● **STATED PROBLEM**
What do the lines from the top of the data through the line with "R = math.radians" say? Quote them exactly and include both ends.

● **DATA SHOWN**
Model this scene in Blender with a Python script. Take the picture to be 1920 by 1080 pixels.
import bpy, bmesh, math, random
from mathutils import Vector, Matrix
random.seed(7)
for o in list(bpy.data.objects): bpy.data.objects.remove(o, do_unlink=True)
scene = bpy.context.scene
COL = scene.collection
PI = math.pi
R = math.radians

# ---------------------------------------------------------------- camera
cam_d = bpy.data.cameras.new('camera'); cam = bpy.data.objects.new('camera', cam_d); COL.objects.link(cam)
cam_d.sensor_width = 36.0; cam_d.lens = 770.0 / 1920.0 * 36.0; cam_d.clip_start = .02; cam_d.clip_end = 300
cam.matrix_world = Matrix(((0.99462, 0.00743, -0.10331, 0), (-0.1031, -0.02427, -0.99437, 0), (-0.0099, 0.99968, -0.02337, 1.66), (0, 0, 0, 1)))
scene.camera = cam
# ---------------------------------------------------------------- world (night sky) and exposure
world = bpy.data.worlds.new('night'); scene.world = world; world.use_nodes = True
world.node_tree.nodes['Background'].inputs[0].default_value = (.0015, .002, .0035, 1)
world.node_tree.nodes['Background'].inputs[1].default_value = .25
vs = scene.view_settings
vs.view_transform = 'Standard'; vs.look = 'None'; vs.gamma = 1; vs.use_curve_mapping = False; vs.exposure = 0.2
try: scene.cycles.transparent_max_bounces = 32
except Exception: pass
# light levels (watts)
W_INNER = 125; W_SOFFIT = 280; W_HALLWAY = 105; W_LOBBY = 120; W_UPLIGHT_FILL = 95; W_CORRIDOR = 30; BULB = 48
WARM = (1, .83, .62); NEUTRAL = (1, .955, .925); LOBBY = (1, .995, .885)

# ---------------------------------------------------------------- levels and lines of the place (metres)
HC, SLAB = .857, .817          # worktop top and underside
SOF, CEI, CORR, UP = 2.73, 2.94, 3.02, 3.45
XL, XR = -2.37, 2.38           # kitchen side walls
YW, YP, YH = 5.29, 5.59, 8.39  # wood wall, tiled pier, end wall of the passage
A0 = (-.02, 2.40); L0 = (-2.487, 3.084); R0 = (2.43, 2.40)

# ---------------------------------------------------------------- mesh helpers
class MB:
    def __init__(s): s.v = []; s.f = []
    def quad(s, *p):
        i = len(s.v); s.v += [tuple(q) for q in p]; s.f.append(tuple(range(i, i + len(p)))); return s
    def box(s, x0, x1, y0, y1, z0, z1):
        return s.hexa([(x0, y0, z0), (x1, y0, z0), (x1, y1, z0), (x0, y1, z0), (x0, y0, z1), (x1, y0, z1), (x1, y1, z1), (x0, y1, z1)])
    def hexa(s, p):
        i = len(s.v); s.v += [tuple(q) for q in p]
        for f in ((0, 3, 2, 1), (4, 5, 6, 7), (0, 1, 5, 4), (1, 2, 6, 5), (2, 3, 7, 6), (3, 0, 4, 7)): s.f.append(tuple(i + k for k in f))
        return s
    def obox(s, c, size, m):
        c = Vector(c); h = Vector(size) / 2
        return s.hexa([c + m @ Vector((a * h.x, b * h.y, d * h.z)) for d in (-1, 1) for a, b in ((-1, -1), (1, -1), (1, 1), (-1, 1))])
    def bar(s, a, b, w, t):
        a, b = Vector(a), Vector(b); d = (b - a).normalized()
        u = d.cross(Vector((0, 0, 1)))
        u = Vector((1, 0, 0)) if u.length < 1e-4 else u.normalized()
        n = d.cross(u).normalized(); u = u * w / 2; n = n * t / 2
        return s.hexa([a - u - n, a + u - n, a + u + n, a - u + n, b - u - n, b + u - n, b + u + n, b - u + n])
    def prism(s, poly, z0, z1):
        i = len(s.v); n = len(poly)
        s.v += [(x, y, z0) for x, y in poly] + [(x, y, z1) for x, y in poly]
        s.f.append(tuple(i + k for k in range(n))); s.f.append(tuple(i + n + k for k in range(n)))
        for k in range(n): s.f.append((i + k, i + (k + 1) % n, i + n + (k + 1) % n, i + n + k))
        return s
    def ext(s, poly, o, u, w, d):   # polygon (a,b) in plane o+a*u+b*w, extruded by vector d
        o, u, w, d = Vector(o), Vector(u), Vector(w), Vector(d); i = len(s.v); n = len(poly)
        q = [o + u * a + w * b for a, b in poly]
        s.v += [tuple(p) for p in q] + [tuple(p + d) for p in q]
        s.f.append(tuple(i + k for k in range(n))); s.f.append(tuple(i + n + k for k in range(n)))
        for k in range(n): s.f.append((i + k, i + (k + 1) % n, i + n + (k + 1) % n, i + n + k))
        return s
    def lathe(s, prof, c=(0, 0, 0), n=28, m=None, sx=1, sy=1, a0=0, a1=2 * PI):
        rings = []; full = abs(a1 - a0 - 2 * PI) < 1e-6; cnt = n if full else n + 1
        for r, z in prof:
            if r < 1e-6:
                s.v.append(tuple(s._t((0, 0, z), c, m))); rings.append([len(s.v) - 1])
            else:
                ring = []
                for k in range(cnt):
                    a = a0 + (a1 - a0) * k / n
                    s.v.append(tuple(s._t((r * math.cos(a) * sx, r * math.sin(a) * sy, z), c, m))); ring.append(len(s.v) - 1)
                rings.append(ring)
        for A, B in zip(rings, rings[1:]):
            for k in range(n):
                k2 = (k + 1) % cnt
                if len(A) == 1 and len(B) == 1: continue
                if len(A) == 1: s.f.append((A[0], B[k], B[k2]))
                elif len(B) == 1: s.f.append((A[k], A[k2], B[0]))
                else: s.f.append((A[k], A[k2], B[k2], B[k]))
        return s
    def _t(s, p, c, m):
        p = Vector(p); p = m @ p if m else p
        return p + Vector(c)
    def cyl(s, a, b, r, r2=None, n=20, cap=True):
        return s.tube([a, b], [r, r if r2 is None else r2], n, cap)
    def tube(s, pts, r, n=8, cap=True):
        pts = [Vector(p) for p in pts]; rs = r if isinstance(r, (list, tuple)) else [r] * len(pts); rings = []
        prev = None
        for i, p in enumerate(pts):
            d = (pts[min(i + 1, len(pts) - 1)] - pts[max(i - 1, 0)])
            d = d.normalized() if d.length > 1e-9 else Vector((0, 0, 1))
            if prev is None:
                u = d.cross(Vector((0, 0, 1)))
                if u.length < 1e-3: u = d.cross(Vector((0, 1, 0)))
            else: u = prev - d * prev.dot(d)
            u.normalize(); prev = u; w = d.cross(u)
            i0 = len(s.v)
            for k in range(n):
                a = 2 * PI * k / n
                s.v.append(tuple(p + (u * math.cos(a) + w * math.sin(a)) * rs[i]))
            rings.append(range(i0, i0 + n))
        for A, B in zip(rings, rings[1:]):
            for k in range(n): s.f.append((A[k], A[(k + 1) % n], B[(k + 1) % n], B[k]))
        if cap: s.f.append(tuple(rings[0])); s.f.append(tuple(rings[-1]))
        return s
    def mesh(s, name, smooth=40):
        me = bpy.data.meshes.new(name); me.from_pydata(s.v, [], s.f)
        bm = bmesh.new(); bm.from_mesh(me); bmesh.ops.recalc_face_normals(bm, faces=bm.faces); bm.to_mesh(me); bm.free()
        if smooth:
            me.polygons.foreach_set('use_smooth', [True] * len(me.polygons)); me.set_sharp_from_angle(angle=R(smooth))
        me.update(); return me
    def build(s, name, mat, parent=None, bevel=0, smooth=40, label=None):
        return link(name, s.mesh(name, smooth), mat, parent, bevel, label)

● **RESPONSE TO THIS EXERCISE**
Model this scene in Blender with a Python script. Take the picture to be 1920 by 1080 pixels.
import bpy, bmesh, math, random
from mathutils import Vector, Matrix
random.seed(7)
for o in list(bpy.data.objects): bpy.data.objects.remove(o, do_unlink=True)
scene = bpy.context.scene
COL = scene.collection
PI = math.pi
R = math.radians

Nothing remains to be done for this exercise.